2.4 KiB
Build pipeline — Whiskers
Whiskers is a single Rust binary. Two supported build paths.
On Windows (native)
# Toolchain — install once via rustup-init.exe from https://rustup.rs
rustup target add x86_64-pc-windows-msvc
# Build
cargo build --release
# Result
target\release\Whiskers.exe # ~1 MB, no runtime deps
The binary is fully static (no MSVCRT runtime DLL chase) when built with
x86_64-pc-windows-msvc — the MSVC linker bundles vcruntime statically by
default on cargo build --release.
On Linux (cross-compile to Windows x64)
For CI / Linux dev hosts. Uses the mingw-w64 GCC cross-toolchain.

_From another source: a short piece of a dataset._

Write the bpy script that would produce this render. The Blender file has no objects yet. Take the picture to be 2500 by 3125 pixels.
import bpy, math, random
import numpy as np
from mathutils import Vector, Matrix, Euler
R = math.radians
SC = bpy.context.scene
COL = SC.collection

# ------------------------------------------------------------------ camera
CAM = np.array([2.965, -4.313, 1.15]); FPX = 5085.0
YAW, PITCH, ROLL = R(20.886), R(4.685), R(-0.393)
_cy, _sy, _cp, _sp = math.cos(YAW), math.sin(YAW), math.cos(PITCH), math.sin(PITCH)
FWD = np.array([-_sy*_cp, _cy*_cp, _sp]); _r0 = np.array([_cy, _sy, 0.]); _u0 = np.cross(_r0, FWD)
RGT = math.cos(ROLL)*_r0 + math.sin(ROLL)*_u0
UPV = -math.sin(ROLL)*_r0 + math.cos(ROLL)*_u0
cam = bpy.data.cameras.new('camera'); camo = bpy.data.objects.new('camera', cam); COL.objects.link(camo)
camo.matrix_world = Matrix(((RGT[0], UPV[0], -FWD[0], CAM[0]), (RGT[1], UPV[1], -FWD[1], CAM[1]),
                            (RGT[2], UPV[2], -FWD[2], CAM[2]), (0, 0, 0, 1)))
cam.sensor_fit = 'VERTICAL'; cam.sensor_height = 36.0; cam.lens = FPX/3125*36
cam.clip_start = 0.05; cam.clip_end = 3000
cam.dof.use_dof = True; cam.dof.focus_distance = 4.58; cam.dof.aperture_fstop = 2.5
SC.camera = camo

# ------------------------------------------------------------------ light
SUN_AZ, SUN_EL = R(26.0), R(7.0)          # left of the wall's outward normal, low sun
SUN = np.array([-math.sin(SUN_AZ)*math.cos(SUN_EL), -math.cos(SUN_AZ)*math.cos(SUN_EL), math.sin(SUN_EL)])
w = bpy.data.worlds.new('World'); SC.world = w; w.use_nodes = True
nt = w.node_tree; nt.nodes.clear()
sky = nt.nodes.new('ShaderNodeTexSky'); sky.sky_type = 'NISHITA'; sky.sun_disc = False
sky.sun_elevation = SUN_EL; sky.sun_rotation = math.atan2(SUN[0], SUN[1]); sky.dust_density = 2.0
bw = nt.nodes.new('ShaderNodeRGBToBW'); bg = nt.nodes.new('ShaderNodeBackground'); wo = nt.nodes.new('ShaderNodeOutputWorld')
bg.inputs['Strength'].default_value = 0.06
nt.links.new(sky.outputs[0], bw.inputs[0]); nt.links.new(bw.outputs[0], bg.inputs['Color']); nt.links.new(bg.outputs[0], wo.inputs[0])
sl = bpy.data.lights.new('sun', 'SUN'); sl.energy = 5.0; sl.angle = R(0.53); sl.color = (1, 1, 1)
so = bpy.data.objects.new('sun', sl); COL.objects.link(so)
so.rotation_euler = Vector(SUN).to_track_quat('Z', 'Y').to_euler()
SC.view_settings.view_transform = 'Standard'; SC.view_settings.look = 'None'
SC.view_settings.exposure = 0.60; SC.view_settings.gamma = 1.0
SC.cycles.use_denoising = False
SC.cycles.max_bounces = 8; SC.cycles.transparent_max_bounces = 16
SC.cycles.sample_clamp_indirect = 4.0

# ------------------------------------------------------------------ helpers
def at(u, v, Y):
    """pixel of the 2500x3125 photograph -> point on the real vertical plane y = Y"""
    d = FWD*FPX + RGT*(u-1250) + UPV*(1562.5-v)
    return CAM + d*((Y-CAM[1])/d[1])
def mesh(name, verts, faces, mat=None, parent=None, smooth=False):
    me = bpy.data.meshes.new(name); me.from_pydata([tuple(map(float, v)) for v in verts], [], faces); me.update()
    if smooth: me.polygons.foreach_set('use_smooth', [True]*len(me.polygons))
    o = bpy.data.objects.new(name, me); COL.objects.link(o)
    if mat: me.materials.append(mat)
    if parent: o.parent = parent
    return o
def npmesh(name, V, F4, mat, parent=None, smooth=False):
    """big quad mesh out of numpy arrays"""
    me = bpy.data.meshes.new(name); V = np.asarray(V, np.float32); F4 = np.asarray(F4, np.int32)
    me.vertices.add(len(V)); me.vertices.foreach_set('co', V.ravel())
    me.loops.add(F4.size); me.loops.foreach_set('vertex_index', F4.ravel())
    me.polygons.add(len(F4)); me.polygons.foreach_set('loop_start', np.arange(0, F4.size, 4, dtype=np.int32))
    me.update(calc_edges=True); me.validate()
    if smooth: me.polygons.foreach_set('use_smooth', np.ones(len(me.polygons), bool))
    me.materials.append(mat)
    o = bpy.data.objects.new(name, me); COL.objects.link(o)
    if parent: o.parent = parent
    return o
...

# One-time toolchain setup (Debian / Ubuntu / Kali)
sudo apt install gcc-mingw-w64-x86-64
rustup target add x86_64-pc-windows-gnu
# Build
cargo build --release --target x86_64-pc-windows-gnu
# Result
target/x86_64-pc-windows-gnu/release/Whiskers.exe
If linker complains about missing CRT, add to ~/.cargo/config.toml once:
[target.x86_64-pc-windows-gnu]
linker = "x86_64-w64-mingw32-gcc"
The MSVC and GNU outputs are functionally equivalent; MSVC's binary is
slightly smaller (better LTO with our panic = "abort" config), GNU's
ships from any Linux box without a Windows machine in the loop.
Release profile
Cargo.toml already configures the release profile for size:
[profile.release]
opt-level = "z" # optimize for size
lto = true # link-time optimization
codegen-units = 1 # better optimization at the cost of compile time
strip = true # strip symbols
panic = "abort" # smaller binary, no unwinding tables
Result is ~1 MB. Strip + panic=abort + LTO together cut roughly 60% off
the unoptimized cargo build size.
Verifying a build
# Quick smoke test
./target/release/Whiskers.exe --port 8087 --bind 127.0.0.1 &
AGENT_PID=$!
sleep 1
curl -s http://127.0.0.1:8087/api/info
# Expected: {"hostname":"...","os_version":"...","agent_version":"0.1.0",
# "telemetry_sources": [...]}
kill $AGENT_PID
The unit tests cover the parser-critical pieces — wevtutil XML parsing (both single- and double-quoted attribute styles) and ISO timestamp formatting. Run with:
cargo test --release
For the full integration test scenario (lock / exec / kill / logs +
fibratus alerts round-trip), drop the binary on a real EDR VM and exercise
it from LitterBox via grumpycat.py edr-status and
grumpycat.py fibratus-alerts --profile <name>.